The secretary-general of NATO said on Thursday that there was a critical "perception gap" between Europe and the United States on the subject of global terror and that Europeans must move closer to the American view of the seriousness of the threat.
The US "focused very much on the fight against terror while in Europe we focused to a lesser extent on the consequences for the world," said the secretary-general, Jaap de Hoop Scheffer, speaking in an interview. "We looked at it from different angles, and that for me is one of the reasons you saw such frictions in the trans-Atlantic relationship."
As a result, he said, Europe was lagging behind the US in merging external and internal security to combat terrorism, and Europe had to catch up.
"If the gap is to be bridged, it has to be done from the European side and not from the United States," de Hoop Scheffer said, adding that the conflict in Iraq, the issue that helped divide the alliance, now provided an opportunity for uniting it.
"Where allies very much agree and must agree is the fact that whatever ways they have looked at the war in Iraq and the run-up to it and the split we saw, we cannot afford to see Iraq go up in flames," de Hoop Scheffer said. "It is everyone's obligation that we get Iraq right."
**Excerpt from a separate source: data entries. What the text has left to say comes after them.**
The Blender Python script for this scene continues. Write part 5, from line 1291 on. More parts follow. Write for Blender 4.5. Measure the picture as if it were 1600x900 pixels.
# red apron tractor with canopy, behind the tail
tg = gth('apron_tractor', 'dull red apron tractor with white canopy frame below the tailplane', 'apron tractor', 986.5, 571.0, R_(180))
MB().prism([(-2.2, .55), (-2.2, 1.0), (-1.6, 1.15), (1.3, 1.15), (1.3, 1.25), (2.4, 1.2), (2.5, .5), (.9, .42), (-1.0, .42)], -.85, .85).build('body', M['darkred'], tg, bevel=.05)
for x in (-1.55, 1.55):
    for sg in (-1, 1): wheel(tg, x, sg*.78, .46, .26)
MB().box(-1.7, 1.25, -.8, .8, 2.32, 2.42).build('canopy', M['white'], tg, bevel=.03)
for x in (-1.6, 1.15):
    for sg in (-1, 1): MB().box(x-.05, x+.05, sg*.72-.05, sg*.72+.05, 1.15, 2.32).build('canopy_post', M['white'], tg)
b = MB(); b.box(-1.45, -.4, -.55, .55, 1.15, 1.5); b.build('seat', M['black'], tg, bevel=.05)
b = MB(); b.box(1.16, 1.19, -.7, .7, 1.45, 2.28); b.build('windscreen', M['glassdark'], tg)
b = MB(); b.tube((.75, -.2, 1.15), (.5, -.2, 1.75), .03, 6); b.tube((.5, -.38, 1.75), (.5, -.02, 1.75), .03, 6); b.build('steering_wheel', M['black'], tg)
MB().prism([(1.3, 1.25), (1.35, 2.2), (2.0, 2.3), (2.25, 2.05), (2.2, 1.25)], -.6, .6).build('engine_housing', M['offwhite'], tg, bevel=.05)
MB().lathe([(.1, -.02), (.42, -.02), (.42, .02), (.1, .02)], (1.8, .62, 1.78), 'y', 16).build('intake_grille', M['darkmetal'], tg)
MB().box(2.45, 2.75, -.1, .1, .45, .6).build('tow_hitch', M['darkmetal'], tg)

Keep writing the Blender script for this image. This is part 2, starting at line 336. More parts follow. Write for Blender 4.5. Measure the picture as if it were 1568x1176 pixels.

De Hoop Scheffer is a former Dutch foreign minister who supported the Bush administration on the war in Iraq without alienating other European leaders. He became NATO's secretary-general on Jan. 1. He said that a meeting he had with Bush in Washington on Wednesday should be taken as a sign that trans-Atlantic frictions had eased.
"It's not as if I came here with doubt and my meeting with the president washed it all away," de Hoop Scheffer said. "I have never doubted that commitment, but whatever way you look at it, the fact that the secretary-general of NATO is the first foreign visitor that President Bush has met since the election is a clear sign of the full commitment of this administration and of this president to the trans-Atlantic alliance."
NATO has been asked by the Iraqi government to train its security forces, and de Hoop Scheffer said that 10 of the alliance's 19 member states were contributing to that training, both within Iraq and in places outside Iraq, the preference of France, Germany and Spain -- like Jordan and European military schools. He said he hoped to have the program fully operational by the end of the year.
The experience of Iraq had taught him two lessons as a European and an Atlanticist, de Hoop Scheffer said.
"The first is that if Europe sees its integration process as one directed against the United States, it will not work because the result will be a split in Europe, and that is an ambition that no European should have," he said.
"The second is that if you want to have a trans-Atlantic dialogue between grownups, I know that any president and any American administration is willing to listen to the European voice as long as it is one European voice. If it is five different voices, they will not take the trouble to listen and they will wonder what is Europe."
NATO has 9,000 troops and a broadening reconstruction campaign under way in Afghanistan, but de Hoop Scheffer said his greatest concern there now was the explosion in the heroin trade.